**What the task asks**
Quote the listing below word for word, stopping after the line that contains "structure(obj('baseboard_right', prism(bmesh.new(), [(XR".

**Given data**
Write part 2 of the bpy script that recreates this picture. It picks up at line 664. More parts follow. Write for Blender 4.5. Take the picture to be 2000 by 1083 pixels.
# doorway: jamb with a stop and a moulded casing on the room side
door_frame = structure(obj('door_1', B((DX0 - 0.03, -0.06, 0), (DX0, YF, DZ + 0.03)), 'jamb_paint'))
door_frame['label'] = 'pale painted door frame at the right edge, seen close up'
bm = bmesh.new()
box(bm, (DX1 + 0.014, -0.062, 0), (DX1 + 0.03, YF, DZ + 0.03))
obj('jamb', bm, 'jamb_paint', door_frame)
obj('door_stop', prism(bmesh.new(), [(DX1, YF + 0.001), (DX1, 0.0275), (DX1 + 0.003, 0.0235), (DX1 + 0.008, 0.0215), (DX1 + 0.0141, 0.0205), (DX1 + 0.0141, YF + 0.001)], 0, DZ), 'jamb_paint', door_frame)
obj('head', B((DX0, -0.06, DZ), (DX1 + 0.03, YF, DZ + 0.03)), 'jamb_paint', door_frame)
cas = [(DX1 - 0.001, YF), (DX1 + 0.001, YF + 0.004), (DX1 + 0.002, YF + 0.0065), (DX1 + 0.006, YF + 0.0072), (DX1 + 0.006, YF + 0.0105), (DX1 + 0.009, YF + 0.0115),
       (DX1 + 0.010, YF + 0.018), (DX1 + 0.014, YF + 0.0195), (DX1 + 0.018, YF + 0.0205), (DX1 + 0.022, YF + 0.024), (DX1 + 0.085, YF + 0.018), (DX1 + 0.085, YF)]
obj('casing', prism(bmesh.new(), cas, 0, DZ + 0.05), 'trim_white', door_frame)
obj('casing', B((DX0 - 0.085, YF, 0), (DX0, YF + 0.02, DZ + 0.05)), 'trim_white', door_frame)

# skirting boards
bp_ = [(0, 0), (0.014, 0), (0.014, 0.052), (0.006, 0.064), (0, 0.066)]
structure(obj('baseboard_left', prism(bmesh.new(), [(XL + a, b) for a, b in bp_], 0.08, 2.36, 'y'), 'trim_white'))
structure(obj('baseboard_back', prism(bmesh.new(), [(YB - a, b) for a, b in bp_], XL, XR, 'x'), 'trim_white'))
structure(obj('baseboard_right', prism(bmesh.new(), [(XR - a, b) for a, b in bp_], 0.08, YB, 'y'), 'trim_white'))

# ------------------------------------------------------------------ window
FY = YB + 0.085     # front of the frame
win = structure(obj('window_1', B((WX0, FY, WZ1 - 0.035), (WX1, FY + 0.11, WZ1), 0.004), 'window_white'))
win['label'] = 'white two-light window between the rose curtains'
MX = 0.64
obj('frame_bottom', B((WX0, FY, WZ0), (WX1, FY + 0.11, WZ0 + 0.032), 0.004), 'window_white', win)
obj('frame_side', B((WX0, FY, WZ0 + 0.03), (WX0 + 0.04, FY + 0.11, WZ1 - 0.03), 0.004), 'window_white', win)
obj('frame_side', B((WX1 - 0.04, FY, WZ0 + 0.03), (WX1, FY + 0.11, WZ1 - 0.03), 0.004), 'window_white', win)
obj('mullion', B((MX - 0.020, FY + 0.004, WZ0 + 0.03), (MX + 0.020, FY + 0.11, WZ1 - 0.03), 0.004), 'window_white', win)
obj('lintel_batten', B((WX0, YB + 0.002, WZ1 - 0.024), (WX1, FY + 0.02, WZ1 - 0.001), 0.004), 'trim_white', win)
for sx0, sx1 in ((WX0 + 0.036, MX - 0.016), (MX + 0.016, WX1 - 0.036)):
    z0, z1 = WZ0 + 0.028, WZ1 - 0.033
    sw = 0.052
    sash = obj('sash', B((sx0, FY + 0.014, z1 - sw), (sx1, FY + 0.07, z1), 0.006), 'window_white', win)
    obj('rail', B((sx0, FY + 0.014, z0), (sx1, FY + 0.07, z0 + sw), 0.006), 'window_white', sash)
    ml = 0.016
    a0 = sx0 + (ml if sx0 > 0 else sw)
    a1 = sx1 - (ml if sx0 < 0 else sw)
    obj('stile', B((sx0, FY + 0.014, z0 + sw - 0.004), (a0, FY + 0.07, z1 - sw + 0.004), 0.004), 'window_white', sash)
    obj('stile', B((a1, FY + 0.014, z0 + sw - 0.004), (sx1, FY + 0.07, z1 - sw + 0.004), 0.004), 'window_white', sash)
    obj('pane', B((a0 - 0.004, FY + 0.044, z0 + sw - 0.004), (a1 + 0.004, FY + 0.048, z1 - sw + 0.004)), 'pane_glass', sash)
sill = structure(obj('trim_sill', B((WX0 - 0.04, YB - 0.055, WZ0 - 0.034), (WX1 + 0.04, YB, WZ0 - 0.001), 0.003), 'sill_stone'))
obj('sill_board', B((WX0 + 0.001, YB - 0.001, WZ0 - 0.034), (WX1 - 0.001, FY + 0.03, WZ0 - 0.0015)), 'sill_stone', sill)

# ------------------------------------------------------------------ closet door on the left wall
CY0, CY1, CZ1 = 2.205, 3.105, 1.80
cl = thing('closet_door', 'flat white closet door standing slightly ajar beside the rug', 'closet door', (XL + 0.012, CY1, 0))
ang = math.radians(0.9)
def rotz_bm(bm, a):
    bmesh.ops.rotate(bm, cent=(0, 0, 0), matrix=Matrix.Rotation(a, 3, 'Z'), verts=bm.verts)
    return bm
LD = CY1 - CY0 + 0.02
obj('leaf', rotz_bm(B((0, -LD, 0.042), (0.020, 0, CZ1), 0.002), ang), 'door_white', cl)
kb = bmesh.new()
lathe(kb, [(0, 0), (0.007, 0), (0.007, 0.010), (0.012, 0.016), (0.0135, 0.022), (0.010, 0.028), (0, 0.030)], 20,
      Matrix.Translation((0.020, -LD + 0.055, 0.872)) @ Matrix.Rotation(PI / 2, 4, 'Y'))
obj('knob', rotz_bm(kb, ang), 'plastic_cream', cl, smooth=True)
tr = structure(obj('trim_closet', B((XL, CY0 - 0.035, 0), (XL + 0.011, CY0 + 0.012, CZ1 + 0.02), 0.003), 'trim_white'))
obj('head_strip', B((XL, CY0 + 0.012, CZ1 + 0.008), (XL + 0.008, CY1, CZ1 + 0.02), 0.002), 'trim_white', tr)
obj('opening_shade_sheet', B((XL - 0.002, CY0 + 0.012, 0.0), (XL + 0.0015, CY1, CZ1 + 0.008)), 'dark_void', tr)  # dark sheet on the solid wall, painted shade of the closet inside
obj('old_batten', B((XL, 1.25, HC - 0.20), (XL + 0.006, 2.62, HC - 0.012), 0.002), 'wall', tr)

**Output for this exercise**
Write part 2 of the bpy script that recreates this picture. It picks up at line 664. More parts follow. Write for Blender 4.5. Take the picture to be 2000 by 1083 pixels.
# doorway: jamb with a stop and a moulded casing on the room side
door_frame = structure(obj('door_1', B((DX0 - 0.03, -0.06, 0), (DX0, YF, DZ + 0.03)), 'jamb_paint'))
door_frame['label'] = 'pale painted door frame at the right edge, seen close up'
bm = bmesh.new()
box(bm, (DX1 + 0.014, -0.062, 0), (DX1 + 0.03, YF, DZ + 0.03))
obj('jamb', bm, 'jamb_paint', door_frame)
obj('door_stop', prism(bmesh.new(), [(DX1, YF + 0.001), (DX1, 0.0275), (DX1 + 0.003, 0.0235), (DX1 + 0.008, 0.0215), (DX1 + 0.0141, 0.0205), (DX1 + 0.0141, YF + 0.001)], 0, DZ), 'jamb_paint', door_frame)
obj('head', B((DX0, -0.06, DZ), (DX1 + 0.03, YF, DZ + 0.03)), 'jamb_paint', door_frame)
cas = [(DX1 - 0.001, YF), (DX1 + 0.001, YF + 0.004), (DX1 + 0.002, YF + 0.0065), (DX1 + 0.006, YF + 0.0072), (DX1 + 0.006, YF + 0.0105), (DX1 + 0.009, YF + 0.0115),
       (DX1 + 0.010, YF + 0.018), (DX1 + 0.014, YF + 0.0195), (DX1 + 0.018, YF + 0.0205), (DX1 + 0.022, YF + 0.024), (DX1 + 0.085, YF + 0.018), (DX1 + 0.085, YF)]
obj('casing', prism(bmesh.new(), cas, 0, DZ + 0.05), 'trim_white', door_frame)
obj('casing', B((DX0 - 0.085, YF, 0), (DX0, YF + 0.02, DZ + 0.05)), 'trim_white', door_frame)

# skirting boards
bp_ = [(0, 0), (0.014, 0), (0.014, 0.052), (0.006, 0.064), (0, 0.066)]
structure(obj('baseboard_left', prism(bmesh.new(), [(XL + a, b) for a, b in bp_], 0.08, 2.36, 'y'), 'trim_white'))
structure(obj('baseboard_back', prism(bmesh.new(), [(YB - a, b) for a, b in bp_], XL, XR, 'x'), 'trim_white'))
structure(obj('baseboard_right', prism(bmesh.new(), [(XR - a, b) for a, b in bp_], 0.08, YB, 'y'), 'trim_white'))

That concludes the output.